Alumni Weekend ends with political discourse panel

School of Media and Public Affairs Director Frank Sesno, right, moderated a panel on political discussions during Alumni Weekend. Ivonne Rodriguez | Hatchet Photographer
School of Media and Public Affairs Director Frank Sesno, right, moderated a panel on political discussions during Alumni Weekend. Ivonne Rodriguez | Hatchet Photographer

This post was written by Hatchet reporter Meredith Roaten.

About 100 alumni ended an event-filled weekend on campus with a brunch immediately followed by a political discourse panel in Jack Morton Auditorium Sunday.

Frank Sesno, the director of the School of Media and Public Affairs, moderated a conversation among panelists about the current election.

“Politics are boring,” Sesno joked. “The candidates have nothing to say about each other certainly. And there are no outsides forces exerting any influences.”

Sesno posed questions to the panelists before taking questions from the audience of alumni. The audience was also asked to participate in polls using electronic clickers to facilitate the discussion.

Here are some of the highlights from the panel:

1. Clinton’s emails

Bill Press, radio host of The Bill Press Show, brought up recent developments in the FBI’s investigation into Democratic presidential nominee Hillary Clinton’s emails. Press said he felt that FBI Director James Comey made a mistake announcing the investigation of the emails found on Anthony Weiner’s phone between his wife, Huma Abedin, and Clinton.

“If anybody here wants to start a crowdfunding campaign to send Anthony Weiner to Siberia with his computer, I’m in,” Press said.

Lara Brown, the interim director of the Graduate School of Political Management, said that Comey was trying to save his reputation after the pushback he received from his decision not to pursue prosecution for Clinton earlier this year.

When the audience was polled, more people in the audience thought that the next election would be nicer than this one, but panelist Howard Opinsky, the executive vice president and corporate advisory practice leader at Hill + Knowlton Strategies, disagreed. Opinsky said the media the public consumes is personalized, leading people to easily avoid conflicting opinions.

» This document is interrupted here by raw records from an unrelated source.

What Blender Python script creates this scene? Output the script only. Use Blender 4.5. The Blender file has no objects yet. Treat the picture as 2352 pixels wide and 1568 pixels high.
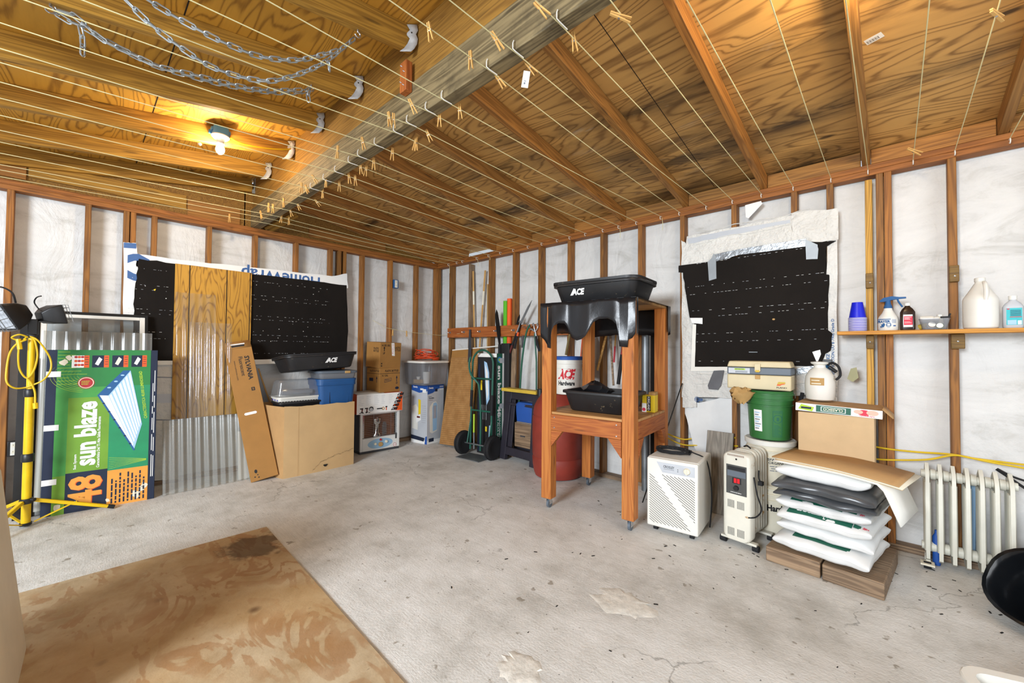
import bpy, bmesh, math, random
from mathutils import Matrix, Vector
PI = math.pi
rnd = random.Random(7)
C = bpy.context.scene.collection
V = Vector
# ------------------------------------------------------------------ camera
F_PX, YAW, PITCH, ROLL = 934.04, 0.752242, 0.0216, 0.008225
CAM = V((5.059, -3.752, 1.276))
_fw = V((-math.sin(YAW)*math.cos(PITCH), math.cos(YAW)*math.cos(PITCH), math.sin(PITCH)))
_r = V((math.cos(YAW), math.sin(YAW), 0)); _u = _r.cross(_fw)
_r2 = _r*math.cos(ROLL) + _u*math.sin(ROLL); _u2 = _u*math.cos(ROLL) - _r*math.sin(ROLL)
cd = bpy.data.cameras.new('camera'); cam = bpy.data.objects.new('camera', cd); C.objects.link(cam)
cd.sensor_width = 36; cd.lens = F_PX/2352*36; cd.clip_start = .02
cam.matrix_world = Matrix((( _r2.x,_u2.x,-_fw.x,CAM.x),(_r2.y,_u2.y,-_fw.y,CAM.y),(_r2.z,_u2.z,-_fw.z,CAM.z),(0,0,0,1)))
bpy.context.scene.camera = cam
def at(x, y, axis, val):
    """photo measurement -> point of the place on the plane axis = val"""
    d = _r2*((x-1176)/F_PX) - _u2*((y-784)/F_PX) + _fw
    t = (val - CAM[axis])/d[axis]
    return CAM + d*t
def LW(x, y, X=.1): return at(x, y, 0, X)
def RW(x, y, Y=-.1): return at(x, y, 1, Y)
# ------------------------------------------------------------------ materials
MATS = {}
def s2l(c):
    return tuple((v/12.92 if v <= .04045 else ((v+.055)/1.055)**2.4) for v in c)
def hexc(h):
    if not isinstance(h, str): return tuple(h)[:3]
    return s2l([int(h[i:i+2], 16)/255 for i in (0, 2, 4)])
class NT:
    def __init__(s, name):
        s.m = bpy.data.materials.new(name); s.m.use_nodes = True
        s.t = s.m.node_tree; s.b = s.t.nodes['Principled BSDF']; s.out = s.t.nodes['Material Output']
    def n(s, typ, **k):
        o = s.t.nodes.new(typ)
        for a, v in k.items(): setattr(o, a, v)
        return o
    def l(s, a, b): s.t.links.new(a, b)
    def set(s, node, key, v):
        if isinstance(v, bpy.types.NodeSocket): s.l(v, node.inputs[key])
        else: node.inputs[key].default_value = v
    def math(s, op, a, b=0.0, c=0.0):
        o = s.n('ShaderNodeMath', operation=op)
        s.set(o, 0, a); s.set(o, 1, b); s.set(o, 2, c); return o.outputs[0]
    def mix(s, f, a, b, mode='MIX'):
        o = s.n('ShaderNodeMix', data_type='RGBA', blend_type=mode)
        s.set(o, 0, f)
        for k, v in ((6, a), (7, b)): s.set(o, k, v if isinstance(v, bpy.types.NodeSocket) else (*hexc(v), 1))
        return o.outputs[2]
    def coords(s, scale=(1,1,1), rand=True, kind='Object'):
        tc = s.n('ShaderNodeTexCoord'); v = tc.outputs[kind]
        if rand:
            oi = s.n('ShaderNodeObjectInfo'); a = s.n('ShaderNodeVectorMath', operation='ADD')
            m = s.math('MULTIPLY', oi.outputs['Random'], 37.0)
            s.l(v, a.inputs[0]); s.l(m, a.inputs[1]); v = a.outputs[0]
        mp = s.n('ShaderNodeMapping'); s.l(v, mp.inputs['Vector']); mp.inputs['Scale'].default_value = scale
        return mp.outputs[0]
    def noise(s, vec, scale=5., detail=3., rough=.5, dist=0.):
        o = s.n('ShaderNodeTexNoise'); s.l(vec, o.inputs['Vector'])
        o.inputs['Scale'].default_value = scale; o.inputs['Detail'].default_value = detail
        o.inputs['Roughness'].default_value = rough; o.inputs['Distortion'].default_value = dist
        return o.outputs['Fac']
    def ramp(s, f, *stops):
        o = s.n('ShaderNodeValToRGB'); s.l(f, o.inputs[0]); e = o.color_ramp.elements
        while len(e) < len(stops): e.new(.5)
        for i, (p, c) in enumerate(stops):
            e[i].position = p
            e[i].color = (c, c, c, 1) if isinstance(c, (int, float)) else (*hexc(c), 1)
        return o.outputs[0]
    def bump(s, h, strength=.3, dist=.01):
        o = s.n('ShaderNodeBump'); s.l(h, o.inputs['Height'])
        o.inputs['Strength'].default_value = strength; o.inputs['Distance'].default_value = dist
        s.l(o.outputs[0], s.b.inputs['Normal'])
    def fin(s, col=None, rough=.6, metal=0., **k):
        if col is not None: s.set(s.b, 'Base Color', col if isinstance(col, bpy.types.NodeSocket) else (*hexc(col), 1))
        s.set(s.b, 'Roughness', rough); s.set(s.b, 'Metallic', metal)
        for a, v in k.items(): s.set(s.b, a.replace('_', ' '), v)
        MATS[s.m.name] = s.m
        return s.m
def plain(name, col, rough=.55, metal=0., var=.08, vs=6., bump=0., bs=60., spots=None, bd=.004, **k):
    t = NT(name); v = t.coords()
    n = t.noise(v, vs, 5, .6)
    c = hexc(col)
    lo = tuple(max(0, x*(1-var*1.6)) for x in c); hi = tuple(min(1, x*(1+var)) for x in c)
    colr = t.ramp(n, (.3, lo), (.7, hi))
    if spots:
        sc, th, sp = spots
        colr = t.mix(t.ramp(t.noise(v, sc, 4, .7), (th, 0.), (th+.06, 1.)), colr, sp)
    if bump: t.bump(t.noise(v, bs, 4, .6), bump, bd)
    return t.fin(colr, rough, metal, **k)
def wood(name, dark, light, red=None, rough=.65, knots=.5, sc=1., var=.22, dirt=0.):
    """lumber; the grain runs along the piece's own X axis"""
    t = NT(name); v = t.coords((.55*sc, 9*sc, 9*sc)); v2 = t.coords((1.4*sc, 90*sc, 90*sc)); v3 = t.coords()
    g = t.noise(v, 1.5, 2, .5, .35)
    bands = t.math('SINE', t.math('MULTIPLY', g, 62.))
    bands = t.math('MULTIPLY_ADD', bands, .5, .5)
    fib = t.noise(v2, 1., 3, .6)
    f = t.math('ADD', t.math('MULTIPLY', bands, .33), t.math('MULTIPLY', fib, .67))
    col = t.ramp(f, (.18, dark), (.75, light))
    oi = t.n('ShaderNodeObjectInfo')
    if red: col = t.mix(t.math('MULTIPLY', oi.outputs['Random'], .75), col, red, 'MULTIPLY')
    if knots:
        vo = t.n('ShaderNodeTexVoronoi'); t.l(t.coords((2.2, 14, 14)), vo.inputs['Vector']); vo.inputs['Scale'].default_value = 1.
        k = t.ramp(vo.outputs['Distance'], (.07, 1.), (.15, 0.))
        col = t.mix(t.math('MULTIPLY', k, knots), col, tuple(.30*x for x in hexc(dark)))
    hs = t.n('ShaderNodeHueSaturation'); t.l(col, hs.inputs['Color'])
    t.l(t.math('MULTIPLY_ADD', oi.outputs['Random'], var*2, 1-var), hs.inputs['Value']); col = hs.outputs[0]
    if dirt: col = t.mix(t.math('MULTIPLY', t.ramp(t.noise(v3, 4, 5, .7), (.5, 0.), (.75, 1.)), dirt), col, tuple(.25*x for x in hexc(dark)))
    t.bump(f, .25, .003)
    return t.fin(col, rough)
def sheathing(name, dark, light, stain, amount, freq=30., seam=None, axis=0, mould=True, bands=()):
    """rotary cut plywood; grain along local X (axis 0) or Z (axis 2)"""
    t = NT(name)
    st = {0: (.42, 2.5, 2.5), 2: (4.5, 4.5, .9)}[axis]
    v = t.coords(st); g = t.math('ADD', t.noise(v, 1.25, 2.0, .45, .45), t.math('MULTIPLY', t.noise(v, 9., 3, .6), .022))
    b = t.math('MULTIPLY_ADD', t.math('SINE', t.math('MULTIPLY', g, freq*2)), .5, .5)
    b2 = t.math('POWER', b, 3.2)
    fine = t.noise(t.coords({0: (3., 70, 70), 2: (70, 70, 3.)}[axis]), 1., 3, .6)
    f = t.math('ADD', t.math('MULTIPLY', b2, .62), t.math('MULTIPLY', fine, .42))
    col = t.ramp(f, (.22, light), (.55, tuple(.72*a+.28*c for a, c in zip(hexc(light), hexc(dark)))), (1.0, dark))
    big = t.noise(t.coords(), .9, 3, .5)
    col = t.mix(t.ramp(big, (.35, 0.), (.7, .28)), col, dark)
    vo = t.n('ShaderNodeTexVoronoi'); t.l(t.coords({0: (.9, 2.6, 2.6), 2: (2.6, 2.6, .9)}[axis]), vo.inputs['Vector']); vo.inputs['Scale'].default_value = 1.3
    col = t.mix(t.ramp(vo.outputs['Distance'], (.03, .9), (.075, 0.)), col, tuple(.2*x for x in hexc(dark)))
    if amount:
        sv = t.coords({0: (.8, 3.2, 3.2), 2: (3.2, 3.2, .8)}[axis])
        m1 = t.ramp(t.noise(t.coords(), .62, 2, .5), (.54, 0.), (.70, 1.))
        for y0 in bands:                      # water marks along the joints between sheets
            tc = t.n('ShaderNodeTexCoord'); sx = t.n('ShaderNodeSeparateXYZ'); t.l(tc.outputs['Object'], sx.inputs[0])
            dy = t.math('ADD', t.math('ABSOLUTE', t.math('SUBTRACT', sx.outputs[1], y0)), t.math('MULTIPLY', t.noise(t.coords(), 1.6, 3), .35))
            m1 = t.math('MAXIMUM', m1, t.ramp(dy, (.16, 1.), (.36, 0.)))
        m2 = t.ramp(t.noise(sv, 1.5, 6, .68, .4), (.39, 0.), (.60, 1.))
        col = t.mix(t.math('MULTIPLY', t.math('MULTIPLY', m1, m2), amount), col, stain)
        if mould:
            m3 = t.ramp(t.noise(sv, 2.7, 6, .7), (.60, 0.), (.70, 1.))
            col = t.mix(t.math('MULTIPLY', t.math('MULTIPLY', m3, m1), .45), col, 'd8c8b0')
    if seam:
        for ax, per, off in seam:
            tc = t.n('ShaderNodeTexCoord'); sx = t.n('ShaderNodeSeparateXYZ'); t.l(tc.outputs['Object'], sx.inputs[0])
            pp = t.math('PINGPONG', t.math('ADD', sx.outputs[ax], off), per/2)
            col = t.mix(t.ramp(pp, (.003, .9), (.006, 0.)), col, '1c1108')
    t.bump(f, .12, .003)
    return t.fin(col, .62)
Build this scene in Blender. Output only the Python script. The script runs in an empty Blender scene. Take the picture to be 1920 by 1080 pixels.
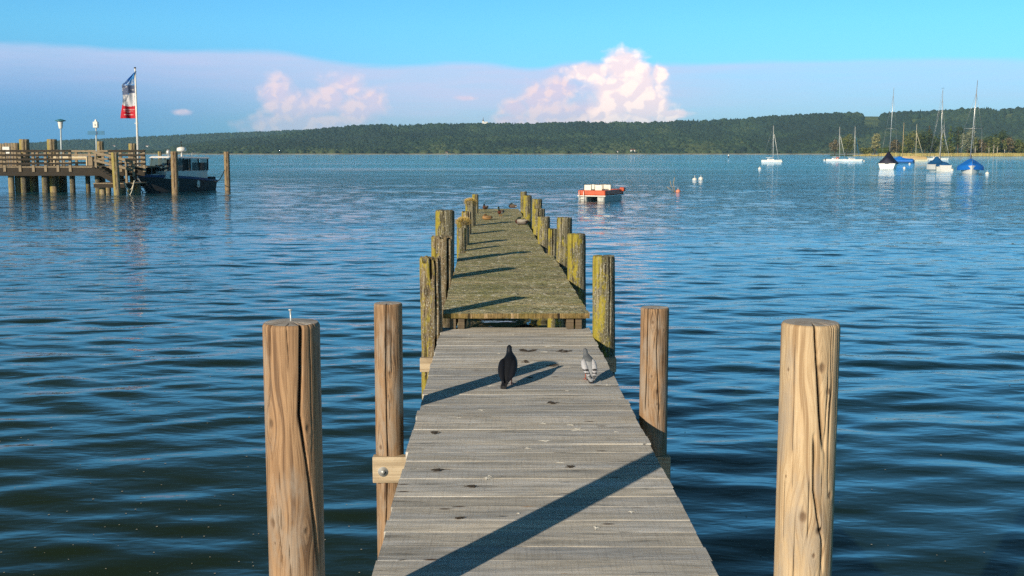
EXPO, SKYSTR, CLOUDLUM = 0.25, 0.10, 6.9
import bpy, math, random
import numpy as np
R = math.radians
S = bpy.context.scene
COL = S.collection
# ------------------------------------------------------------------ camera
FPX, HOR, CH = 2100.0, 287.5, 2.6          # focal length in photo pixels, horizon row, eye height
PITCH = math.atan((540 - HOR) / FPX)
cam = bpy.data.objects.new("camera", bpy.data.cameras.new("camera")); COL.objects.link(cam)
cam.data.sensor_width = 36; cam.data.lens = 36 * FPX / 1920
cam.data.clip_start = 0.05; cam.data.clip_end = 30000
cam.location = (0, 0, CH); cam.rotation_euler = (math.pi / 2 - PITCH, 0, 0)
cam.data.dof.use_dof = True; cam.data.dof.focus_distance = 11.0; cam.data.dof.aperture_fstop = 20
S.cycles.use_denoising = False
S.camera = cam
def ray(px, py):
    v = (540 - py) / FPX
    return ((px - 960) / FPX, math.cos(PITCH) + math.sin(PITCH) * v, -math.sin(PITCH) + math.cos(PITCH) * v)
def P(px, py, z):                          # point of the level z seen at a photo pixel
    r = ray(px, py); t = (z - CH) / r[2]
    return (r[0] * t, r[1] * t, z)
def Q(px, py, Y):                          # point at distance Y seen at a photo pixel
    r = ray(px, py); t = Y / r[1]
    return (r[0] * t, Y, CH + r[2] * t)
# ------------------------------------------------------------------ node helpers
class G:
    def __init__(s, nt): s.nt = nt
    def n(s, t, ins=None, **kw):
        nd = s.nt.nodes.new(t)
        for k, v in kw.items(): setattr(nd, k, v)
        if ins:
            for k, v in ins.items():
                if hasattr(v, 'is_linked') or isinstance(v, bpy.types.NodeSocket): s.nt.links.new(v, nd.inputs[k])
                elif v is not None: nd.inputs[k].default_value = v
        return nd
    def m(s, op, a, b=None, c=None):
        nd = s.nt.nodes.new('ShaderNodeMath'); nd.operation = op
        for i, v in enumerate((a, b, c)):
            if v is None: continue
            if isinstance(v, (int, float)): nd.inputs[i].default_value = v
            else: s.nt.links.new(v, nd.inputs[i])
        return nd.outputs[0]
    def ss(s, x, a, b):                    # smoothstep from a to b
        nd = s.n('ShaderNodeMapRange', {0: x, 1: a, 2: b, 3: 0.0, 4: 1.0}, interpolation_type='SMOOTHSTEP')
        return nd.outputs[0]
    def mix(s, f, a, b, t='MIX'):
        nd = s.nt.nodes.new('ShaderNodeMix'); nd.data_type = 'RGBA'; nd.blend_type = t
        for i, v in ((0, f), (6, a), (7, b)):
            if isinstance(v, (int, float)): nd.inputs[i].default_value = v
            elif isinstance(v, tuple): nd.inputs[i].default_value = (*v, 1) if len(v) == 3 else v
            else: s.nt.links.new(v, nd.inputs[i])
        return nd.outputs[2]
    def ramp(s, f, stops):
        nd = s.nt.nodes.new('ShaderNodeValToRGB'); e = nd.color_ramp.elements
        while len(e) < len(stops): e.new(0.5)
        for el, (p, c) in zip(e, stops): el.position = p; el.color = (*c, 1)
        s.nt.links.new(f, nd.inputs[0]); return nd.outputs[0]
    def scale(s, v, x, y, z):
        nd = s.nt.nodes.new('ShaderNodeVectorMath'); nd.operation = 'MULTIPLY'
        s.nt.links.new(v, nd.inputs[0]); nd.inputs[1].default_value = (x, y, z); return nd.outputs[0]
    def addv(s, a, b):
        nd = s.nt.nodes.new('ShaderNodeVectorMath'); nd.operation = 'ADD'
        for i, v in enumerate((a, b)):
            if isinstance(v, tuple): nd.inputs[i].default_value = v
            else: s.nt.links.new(v, nd.inputs[i])
        return nd.outputs[0]
    def noise(s, v, sc, det=4, rough=0.5, dist=0.0, dims='3D', out=0):
        ins = {'Vector': v, 'Scale': sc, 'Detail': det, 'Roughness': rough, 'Distortion': dist}
        return s.n('ShaderNodeTexNoise', ins, noise_dimensions=dims).outputs[out]
    def vor(s, v, sc, feat='F1', out=0):
        return s.n('ShaderNodeTexVoronoi', {'Vector': v, 'Scale': sc}, feature=feat).outputs[out]
    def attr(s, name, out='Fac'): return s.n('ShaderNodeAttribute', attribute_name=name).outputs[out]
    def xyz(s, v):
        nd = s.n('ShaderNodeSeparateXYZ', {0: v}); return nd.outputs
    def comb(s, x, y, z):
        nd = s.nt.nodes.new('ShaderNodeCombineXYZ')
        for i, v in enumerate((x, y, z)):
            if isinstance(v, (int, float)): nd.inputs[i].default_value = v
            else: s.nt.links.new(v, nd.inputs[i])
        return nd.outputs[0]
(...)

He said he believed that this would add to the nastiness of future elections because of its influence in polarizing Americans.

“You can live in your own universe and you’re only looking at the facts that support what you’re thinking,” Opinsky said.

2. Facts don’t matter

When asked if facts mattered in politics anymore, the panelists had mixed replies. Paul Waters, a program assistant at the Democracy Fund, said that facts did absolutely matter in politics, and the solution for getting people to pay attention to them was for the media and government to rebuild trust with the public.

A poll taken during the conversation showed that more than half of the audience didn’t believe the election was covered fairly during the election.

Brown, the GSPM interim director, said she thought the election wasn’t covered fairly because all coverage, good or bad, is still exposure which can increase name recognition. She added that Americans fight over facts because the country is polarized by the political system and does not interact with others of differing opinions.

“It is true that in most polls you can get somewhere between 15 and 20 percent of Americans to pretty much say that they agree with anything,” Brown said.

3. The future of politics

In their questions, alumni were interested in where the government was heading as well. One alumna asked if the whole election process couldn’t be shortened so that politicians would have more time to lead, and less time to campaign.

Sesno said that leaders in media have the power to retrain the public to not want the election coverage so early in the season.

The audience was also polled on whether or not they would encourage students to become public servants, with most of them responding positively. Waters said that local and state levels of government need good people and are important to the success of the country.

“Our democracy works only when we become a part of it,” Opinsky added.

Press also talked about the importance of being an engaged citizen in either the private or public sector, citing his own experiences.

“I studied for the priesthood for 10 years, but since then it has been my work in politics that I have found so fulfilling,” Press said. “I remain an optimist that we will survive what happens on Nov. 8.”